Haunted by lost loves and limping through a lifeless career, Conor Finnegan’s discontent mirrors the restlessness of his grandfather Liam, caught as a young man in the crossfire of the Irish Civil War. Drawing from Liam’s wisdom and courage, Conor seeks to reinvent his character and reclaim passions made numb by neglect and loss.
Through the Waters and the Wild addresses the timeless questions, “Where shall I go now? What shall I do?”
Greg Fields has established a reputation as an articulate voice of the human condition. He has won recognition for his written work in presenting the plight of marginalized young people through his tenure at the Global Fund for Children, and is the co-author with Maya Ajmera of Invisible Children: Reimagining International Development from the Grassroots, published by Palgrave Macmillan in July 2016. He has had articles published in the Harvard International Review, as well as numerous periodicals, including The Washington Post and the Minneapolis Star-Tribune. He has presented at and participated in numerous symposia, including Stanford University’s Global Philanthropy Forum, The Conrad Hilton Humanitarian Award seminar, the Synergos Institute’s University for a Night at the United Nations, the International AIDS Conference and the European Foundation Centre’s general assembly. He has also been an invited participant at the Salzburg Seminar in Austria. Since 2009 he has been President and Senior Advisor of Philanthropy Directions International, a philanthropic consulting firm in Northern Virginia. His fluid yet precise style has caught the eye of other writers, including Pat Conroy, who offered a jacket quote for Arc of the Comet shortly before his passing in March 2016, and Fergal Keane, award-winning journalist for the BBC.

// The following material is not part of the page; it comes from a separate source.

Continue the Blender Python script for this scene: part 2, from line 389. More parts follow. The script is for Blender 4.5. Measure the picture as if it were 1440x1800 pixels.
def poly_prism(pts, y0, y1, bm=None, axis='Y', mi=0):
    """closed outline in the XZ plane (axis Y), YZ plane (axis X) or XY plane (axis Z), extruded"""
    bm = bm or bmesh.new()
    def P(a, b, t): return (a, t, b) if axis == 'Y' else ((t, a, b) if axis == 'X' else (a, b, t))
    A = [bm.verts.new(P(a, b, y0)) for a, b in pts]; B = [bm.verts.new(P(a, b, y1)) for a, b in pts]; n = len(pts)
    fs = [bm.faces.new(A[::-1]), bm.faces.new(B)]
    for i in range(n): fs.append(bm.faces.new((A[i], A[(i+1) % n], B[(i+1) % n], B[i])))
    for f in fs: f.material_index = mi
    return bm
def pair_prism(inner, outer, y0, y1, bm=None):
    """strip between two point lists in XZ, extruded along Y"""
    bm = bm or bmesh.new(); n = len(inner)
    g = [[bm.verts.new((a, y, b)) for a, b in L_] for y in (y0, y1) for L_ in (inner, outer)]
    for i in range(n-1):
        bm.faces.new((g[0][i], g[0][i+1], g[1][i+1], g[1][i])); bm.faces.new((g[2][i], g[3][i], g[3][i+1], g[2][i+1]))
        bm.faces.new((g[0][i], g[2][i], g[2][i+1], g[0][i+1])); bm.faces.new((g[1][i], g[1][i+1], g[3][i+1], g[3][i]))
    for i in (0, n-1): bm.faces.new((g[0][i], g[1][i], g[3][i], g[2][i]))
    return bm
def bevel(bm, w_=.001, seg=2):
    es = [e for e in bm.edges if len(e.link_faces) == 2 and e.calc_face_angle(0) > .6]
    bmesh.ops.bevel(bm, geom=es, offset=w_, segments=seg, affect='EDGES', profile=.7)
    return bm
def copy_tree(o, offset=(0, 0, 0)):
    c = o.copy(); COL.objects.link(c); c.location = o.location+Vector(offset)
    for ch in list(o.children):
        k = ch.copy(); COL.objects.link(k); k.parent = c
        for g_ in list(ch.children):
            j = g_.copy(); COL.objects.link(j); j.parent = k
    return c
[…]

Truth Is in The House by Michael J. Coffino – Distinguished Favorite in Race Relations
As a young boy in the late 1950s, Jimmy O’Farrell emigrates with his family from Ireland to Manhattan to bask in the dawn of a new life. Thousands of miles away, the family of Jaylen Jackson seeks to build a life amid Jim Crow culture in Mississippi. As teenagers, both boys struggle to come of age in a racially divisive world, suffering horrific tragedies that shape their characters and life missions. Jimmy seeks to define what it means to stand for someone when the chips are down, while Jaylen embarks on a journey to gain respect beyond the color of his skin.
Fleeing the past, both families land in neighboring Bronx communities in the 1960s, where Jimmy and Jaylen’s lives first intersect, on the basketball courts and then in the Vietnam jungle. Repeatedly tested as men of different races, their friendship faces its toughest challenge outside a Bronx bar-with fatal consequences. Truth Is in the House is an epic and provocative tale that plumbs historical and modern racial themes and explores redemption, forgiveness, and the power of connecting through the human spirit.
Michael Coffino has authored or co-authored nine books (memoir and sports) since 2015, after he downshifted from almost four decades as a trial attorney and twenty-five years as a high school basketball coach, two dynamic careers he pursued in parallel. He also was a legal writing coach while practicing law. He still dabbles in the law and has a private investigation business as well, but mostly devotes himself to writing. Michael grew up in the Bronx, in its Mott Haven and Highbridge neighborhoods. He served in the US Army from 1968 to 1970 and earned a BS in education from the City University of New York and a JD from the University of California, Berkeley, School of Law. Michael plays guitar, holds a black belt in karate, is a workout junkie, plays pickle ball, and hikes regularly in the hills and mountains of California and Colorado. Truth Is in the House is his debut work of fiction.